▶ Instructions to follow:
Output each entry verbatim and exclude every picture from it.

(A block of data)
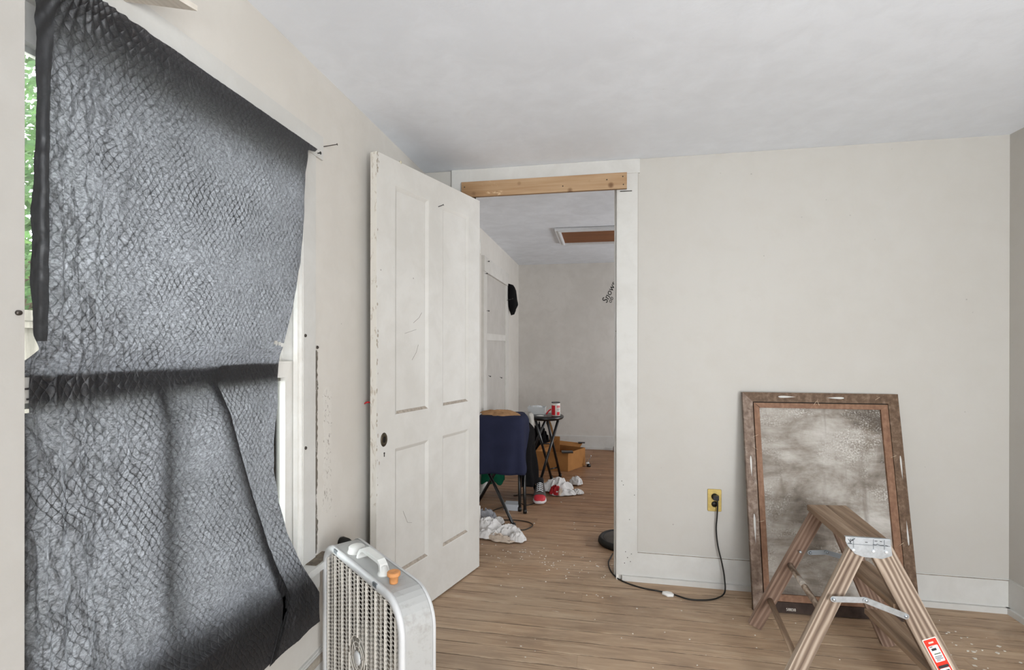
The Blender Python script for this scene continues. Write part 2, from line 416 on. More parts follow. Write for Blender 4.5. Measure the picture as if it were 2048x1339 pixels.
# dark caulk gap along the top of the door wall baseboard and the ragged beige line on the left one
o = poly_prism('trim_1', skq(CX1+.002, XR-.004, 2.682, 0, .0068), .1485, .1510, flat('dirty_joint', '8b8275', .9, vary=.4, sc=40)); 
o = box('trim_2', XL+.0125, XL+.0145, .66, 2.6, .112, .142, flat('old_glue_line', 'a59c8f', .9, vary=.25, sc=45), None, 0); o['kind'] = 'structure'

# doorway casing and jamb
dc = empty('trim_3', ((DX0+DX1)/2, 2.68, 0), kind='structure')
def skpoly(x0, x1, t0, t1, base=2.682): return skq(x0, x1, base, t0, t1)
poly_prism('casing_right', skpoly(.086, CX1, 0, .008), .027, 2.135, M_trim, dc)
poly_prism('casing_right', skpoly(.092, .200, 0, .010), 2.135, H-.001, M_trim, dc)
poly_prism('casing_left', skpoly(-.822, DX0-.004, 0, .016), 0, H-.001, M_trim, dc)
poly_prism('casing_head', skpoly(DX0-.006, .094, 0, .012), 2.10, H-.001, M_trim, dc)
poly_prism('casing_joint', skpoly(CX1+.0002, CX1+.0025, 0, .0015), .15, 2.13, flat('joint_shadow_line', 'a29c92', .9), dc)
poly_prism('casing_joint', skpoly(-.8255, -.8222, 0, .006), 0, H-.002, M_gap, dc)
jm = .14
poly_prism('jamb', [(DX1, yB(DX1)-.004), (DX1+.013, yB(DX1)-.004), (DX1+.013, 2.82), (DX1, 2.82)], 0, 2.112, M_sash, dc)
poly_prism('door_stop', [(DX1-.010, 2.715), (DX1, 2.715), (DX1, 2.76), (DX1-.010, 2.76)], 0, 2.112, M_sash, dc)
poly_prism('jamb', [(DX0-.012, 2.67), (DX0, 2.67), (DX0, 2.82), (DX0-.012, 2.82)], 0, 2.112, M_sash, dc)
poly_prism('jamb_head', [(DX0, 2.70), (DX1, 2.70), (DX1, 2.80), (DX0, 2.80)], 2.112, 2.125, M_trim, dc)
for i, (x, z) in enumerate(((.105, 2.10), (.118, .5), (.11, .52), (.14, .12), (.155, .10), (.125, .09), (.16, .14), (.13, .15), (.15, .32), (.175, .45))):
    lathe('nail_hole', [(0, 0), (.0022, 0), (.0022, .001), (0, .0012)], M_nail, dc, 8, Matrix.Translation((x, yB(x)-.0082, z)) @ Matrix.Rotation(PI/2, 4, 'X'))
# raw pine header board nailed over the head of the doorway
M_pine = wood('pine', '73563c', '987857', 'b39879', axis=0, sc=6, rings=.35, kind='Object', bandw=9, knots=10, white=.62, whitec='e0c7a4')
hb = empty('header_board', (-.31, 2.66, 2.05), 'raw knotty pine board nailed across the top of the doorway', 'board')
poly_prism('plank', skpoly(-.760, .133, .013, .034), 2.050, 2.133, M_pine, hb)
for x, z in ((-.742, 2.105), (.112, 2.112), (.115, 2.070), (-.2, 2.08), (.03, 2.10)):
    lathe('screw', [(0, 0), (.0035, 0), (.003, .0015), (0, .002)], M_nail, hb, 10, Matrix.Translation((x, yB(x)-.0341, z)) @ Matrix.Rotation(PI/2, 4, 'X'))
o = poly_prism('trim_4', skpoly(.099, .160, .0095, .0125), 2.040, 2.0435, M_gap)

# ---------------------------------------------------------------- window 1 with casing
wn = empty('window_1', (XL, 1.11, WZ0), kind='structure')
box('casing_head', XL, XL+.008, WY0-.10, 1.632, WZ1, 1.976, M_trim, wn, .002)
box('casing_side', XL, XL+.005, 1.518, 1.590, WZ0+.003, WZ1, M_trim, wn, .0015)
box('stool', XL-.05, XL+.052, .656, 1.70, WZ0-.022, WZ0+.002, M_trim, wn, .004)
box('apron', XL, XL+.016, .656, 1.60, WZ0-.10, WZ0-.022, M_trim, wn, .002)
for (y0, y1) in ((WY0-.002, WY0+.012), (WY1-.012, WY1+.002)):
    box('jamb', XL-.15, XL+.004, y0, y1, WZ0, WZ1, M_sash, wn, 0)
box('jamb', XL-.15, XL+.004, WY0, WY1, WZ1-.012, WZ1+.002, M_sash, wn, 0)
box('jamb', XL-.20, XL, WY0, WY1, WZ0-.03, WZ0, M_sash, wn, 0)
YJ = WY1-.012
for (x0, x1, d) in ((XL-.022, XL-.006, .010), (XL-.078, XL-.068, .008), (XL-.100, XL-.088, .010)):
    box('stop_strip', x0, x1, YJ-d, YJ, WZ0, WZ1-.012, M_sash, wn, .002)
    box('stop_strip', x0, x1, WY0+.012, WY0+.012+d, WZ0, WZ1-.012, M_sash, wn, .002)
M_glass = MT('window_glass').m; nt = M_glass.node_tree; nt.nodes.clear()
_o = nt.nodes.new('ShaderNodeOutputMaterial'); _t = nt.nodes.new('ShaderNodeBsdfTransparent'); _g = nt.nodes.new('ShaderNodeBsdfGlossy'); _m = nt.nodes.new('ShaderNodeMixShader'); _f = nt.nodes.new('ShaderNodeFresnel')
_g.inputs['Roughness'].default_value = .02; _t.inputs[0].default_value = (.95, .97, .96, 1)
nt.links.new(_f.outputs[0], _m.inputs[0]); nt.links.new(_t.outputs[0], _m.inputs[1]); nt.links.new(_g.outputs[0], _m.inputs[2]); nt.links.new(_m.outputs[0], _o.inputs[0])
def sash(x0, x1, z0, z1, rb, rt, mid=None):
    s = box('sash', x0, x1, WY0+.012, WY0+.052, z0, z1, M_sash, wn, .001)
    box('stile', x0, x1, YJ-.042, YJ, z0, z1, M_sash, s, .002)
    box('rail', x0, x1, WY0+.052, YJ-.042, z0, z0+rb, M_sash, s, .002)
    box('rail', x0, x1, WY0+.052, YJ-.042, z1-rt, z1, M_sash, s, .002)
    box('bead', x0+.008, x0+.02, WY0+.052, YJ-.042, z1-rt-.012, z1-rt, M_sash, s, .002)
    xm = (x0+x1)/2
    if mid: box('muntin', x0, x1, mid-.015, mid+.015, z0+rb, z1-rt, M_sash, s, .002)
    box('pane', xm-.0015, xm+.0015, WY0+.05, YJ-.04, z0+rb-.005, z1-rt+.005, M_glass, s, 0)
sash(XL-.066, XL-.029, WZ0, 1.180, .065, .052, .985)
sash(XL-.118, XL-.080, 1.140, WZ1-.012, .040, .075)
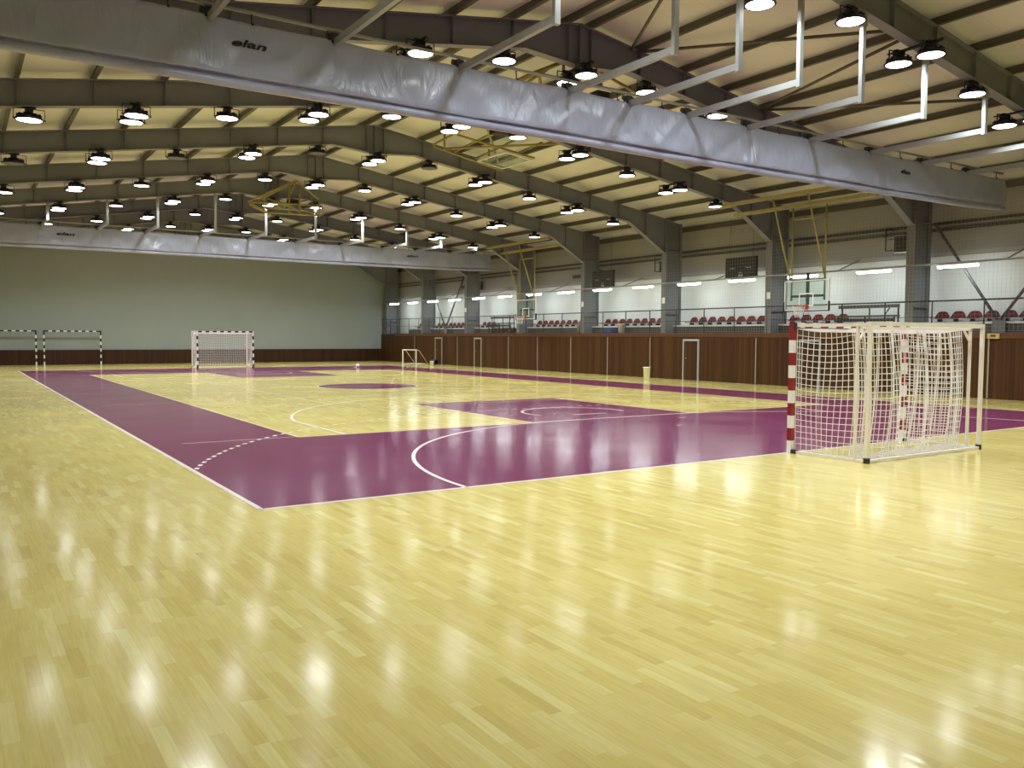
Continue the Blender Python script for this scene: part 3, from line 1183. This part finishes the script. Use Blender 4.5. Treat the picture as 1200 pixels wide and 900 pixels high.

▶ Result of the exercise:
The Blender Python script for this scene continues. Write part 2, from line 416 on. More parts follow. Write for Blender 4.5. Measure the picture as if it were 2048x1339 pixels.
# dark caulk gap along the top of the door wall baseboard and the ragged beige line on the left one
o = poly_prism('trim_1', skq(CX1+.002, XR-.004, 2.682, 0, .0068), .1485, .1510, flat('dirty_joint', '8b8275', .9, vary=.4, sc=40)); 
o = box('trim_2', XL+.0125, XL+.0145, .66, 2.6, .112, .142, flat('old_glue_line', 'a59c8f', .9, vary=.25, sc=45), None, 0); o['kind'] = 'structure'

# doorway casing and jamb
dc = empty('trim_3', ((DX0+DX1)/2, 2.68, 0), kind='structure')
def skpoly(x0, x1, t0, t1, base=2.682): return skq(x0, x1, base, t0, t1)
poly_prism('casing_right', skpoly(.086, CX1, 0, .008), .027, 2.135, M_trim, dc)
poly_prism('casing_right', skpoly(.092, .200, 0, .010), 2.135, H-.001, M_trim, dc)
poly_prism('casing_left', skpoly(-.822, DX0-.004, 0, .016), 0, H-.001, M_trim, dc)
poly_prism('casing_head', skpoly(DX0-.006, .094, 0, .012), 2.10, H-.001, M_trim, dc)
poly_prism('casing_joint', skpoly(CX1+.0002, CX1+.0025, 0, .0015), .15, 2.13, flat('joint_shadow_line', 'a29c92', .9), dc)
poly_prism('casing_joint', skpoly(-.8255, -.8222, 0, .006), 0, H-.002, M_gap, dc)
jm = .14
poly_prism('jamb', [(DX1, yB(DX1)-.004), (DX1+.013, yB(DX1)-.004), (DX1+.013, 2.82), (DX1, 2.82)], 0, 2.112, M_sash, dc)
poly_prism('door_stop', [(DX1-.010, 2.715), (DX1, 2.715), (DX1, 2.76), (DX1-.010, 2.76)], 0, 2.112, M_sash, dc)
poly_prism('jamb', [(DX0-.012, 2.67), (DX0, 2.67), (DX0, 2.82), (DX0-.012, 2.82)], 0, 2.112, M_sash, dc)
poly_prism('jamb_head', [(DX0, 2.70), (DX1, 2.70), (DX1, 2.80), (DX0, 2.80)], 2.112, 2.125, M_trim, dc)
for i, (x, z) in enumerate(((.105, 2.10), (.118, .5), (.11, .52), (.14, .12), (.155, .10), (.125, .09), (.16, .14), (.13, .15), (.15, .32), (.175, .45))):
    lathe('nail_hole', [(0, 0), (.0022, 0), (.0022, .001), (0, .0012)], M_nail, dc, 8, Matrix.Translation((x, yB(x)-.0082, z)) @ Matrix.Rotation(PI/2, 4, 'X'))
# raw pine header board nailed over the head of the doorway
M_pine = wood('pine', '73563c', '987857', 'b39879', axis=0, sc=6, rings=.35, kind='Object', bandw=9, knots=10, white=.62, whitec='e0c7a4')
hb = empty('header_board', (-.31, 2.66, 2.05), 'raw knotty pine board nailed across the top of the doorway', 'board')
poly_prism('plank', skpoly(-.760, .133, .013, .034), 2.050, 2.133, M_pine, hb)
for x, z in ((-.742, 2.105), (.112, 2.112), (.115, 2.070), (-.2, 2.08), (.03, 2.10)):
    lathe('screw', [(0, 0), (.0035, 0), (.003, .0015), (0, .002)], M_nail, hb, 10, Matrix.Translation((x, yB(x)-.0341, z)) @ Matrix.Rotation(PI/2, 4, 'X'))
o = poly_prism('trim_4', skpoly(.099, .160, .0095, .0125), 2.040, 2.0435, M_gap)

# ---------------------------------------------------------------- window 1 with casing
wn = empty('window_1', (XL, 1.11, WZ0), kind='structure')
box('casing_head', XL, XL+.008, WY0-.10, 1.632, WZ1, 1.976, M_trim, wn, .002)
box('casing_side', XL, XL+.005, 1.518, 1.590, WZ0+.003, WZ1, M_trim, wn, .0015)
box('stool', XL-.05, XL+.052, .656, 1.70, WZ0-.022, WZ0+.002, M_trim, wn, .004)
box('apron', XL, XL+.016, .656, 1.60, WZ0-.10, WZ0-.022, M_trim, wn, .002)
for (y0, y1) in ((WY0-.002, WY0+.012), (WY1-.012, WY1+.002)):
    box('jamb', XL-.15, XL+.004, y0, y1, WZ0, WZ1, M_sash, wn, 0)
box('jamb', XL-.15, XL+.004, WY0, WY1, WZ1-.012, WZ1+.002, M_sash, wn, 0)
box('jamb', XL-.20, XL, WY0, WY1, WZ0-.03, WZ0, M_sash, wn, 0)
YJ = WY1-.012
for (x0, x1, d) in ((XL-.022, XL-.006, .010), (XL-.078, XL-.068, .008), (XL-.100, XL-.088, .010)):
    box('stop_strip', x0, x1, YJ-d, YJ, WZ0, WZ1-.012, M_sash, wn, .002)
    box('stop_strip', x0, x1, WY0+.012, WY0+.012+d, WZ0, WZ1-.012, M_sash, wn, .002)
M_glass = MT('window_glass').m; nt = M_glass.node_tree; nt.nodes.clear()
_o = nt.nodes.new('ShaderNodeOutputMaterial'); _t = nt.nodes.new('ShaderNodeBsdfTransparent'); _g = nt.nodes.new('ShaderNodeBsdfGlossy'); _m = nt.nodes.new('ShaderNodeMixShader'); _f = nt.nodes.new('ShaderNodeFresnel')
_g.inputs['Roughness'].default_value = .02; _t.inputs[0].default_value = (.95, .97, .96, 1)
nt.links.new(_f.outputs[0], _m.inputs[0]); nt.links.new(_t.outputs[0], _m.inputs[1]); nt.links.new(_g.outputs[0], _m.inputs[2]); nt.links.new(_m.outputs[0], _o.inputs[0])
def sash(x0, x1, z0, z1, rb, rt, mid=None):
    s = box('sash', x0, x1, WY0+.012, WY0+.052, z0, z1, M_sash, wn, .001)
    box('stile', x0, x1, YJ-.042, YJ, z0, z1, M_sash, s, .002)
    box('rail', x0, x1, WY0+.052, YJ-.042, z0, z0+rb, M_sash, s, .002)
    box('rail', x0, x1, WY0+.052, YJ-.042, z1-rt, z1, M_sash, s, .002)
    box('bead', x0+.008, x0+.02, WY0+.052, YJ-.042, z1-rt-.012, z1-rt, M_sash, s, .002)
    xm = (x0+x1)/2
    if mid: box('muntin', x0, x1, mid-.015, mid+.015, z0+rb, z1-rt, M_sash, s, .002)
    box('pane', xm-.0015, xm+.0015, WY0+.05, YJ-.04, z0+rb-.005, z1-rt+.005, M_glass, s, 0)
sash(XL-.066, XL-.029, WZ0, 1.180, .065, .052, .985)
sash(XL-.118, XL-.080, 1.140, WZ1-.012, .040, .075)
Continue the Blender Python script for this scene: part 3, from line 1183. This part finishes the script. Use Blender 4.5. Treat the picture as 1200 pixels wide and 900 pixels high.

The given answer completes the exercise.